A Home at the End of the World, 1990 - Transcript of the Interview

Info

  • Hans Fischer    Welcome to SwissEduc. My name is Hans Fischer and my guest is Michael Cunningham. Welcome Mr. Cunningham. People live together as heterosexual couples, same sex couples, and in "A Home at the End of the World" you show a way where three people live together. Bobby and Clare, two heterosexual persons, and Jonathan, a gay person, and they love each other.
    Michael Cunningham    Yeah, they do.
    HF    When they move off to the country, they seem to be the perfect family. Yet you destroy this family. And it's not Jonathan, who does not get any sex, but you have Clare leave and begin a new life. Why don't these three people have the possibility to live together?
    MC    They should have the possibility, it's just not what happens with these particular people.
    HF    Why not?
    MC    Because of who and what they are. Novels are not generally concerned with happy families with whom everything works out just fine. That's not to say there are not happy families of all sorts, including unorthodox ones, for whom everything works out just fine. Fiction, at least the fiction that is most interesting to me, is about our ability to survive, about our ability to go on even when things don't turn out exactly the way we expect them to. And I feel like that's what I turn to novels for. I don't need companionship in my happiness.
    HF    You talk about love in it, something we all want and then you say that Clare's parents were not lovers, they didn't even care for one another. Or Jonathan says, "Love was what ruined our parents. Love had delivered them to a life of mortgage payment and household repairs." What's the matter with love?
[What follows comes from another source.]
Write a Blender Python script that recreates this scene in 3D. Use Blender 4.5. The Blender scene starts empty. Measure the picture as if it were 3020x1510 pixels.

    MC    I am all in favor of love. Love will be in all of our funerals. Both of those characters are voicing their skepticism. I think not about love in general, but about a sort of traditional marriages that their parents lived through. Part of what seems important to me in writing about this unorthodox marriage between three people was that it not be romanticized. That it not be read as some kind of pamphlet in favor of a new and better way of loving other people. There are just infinite varieties of same eternal ways for us to love other people.
    HF    Mr. Cunningham, thank you very much.
    MC    It was a pleasure.
  • This interview took place in Provincetown, MA, on July 15, 2006.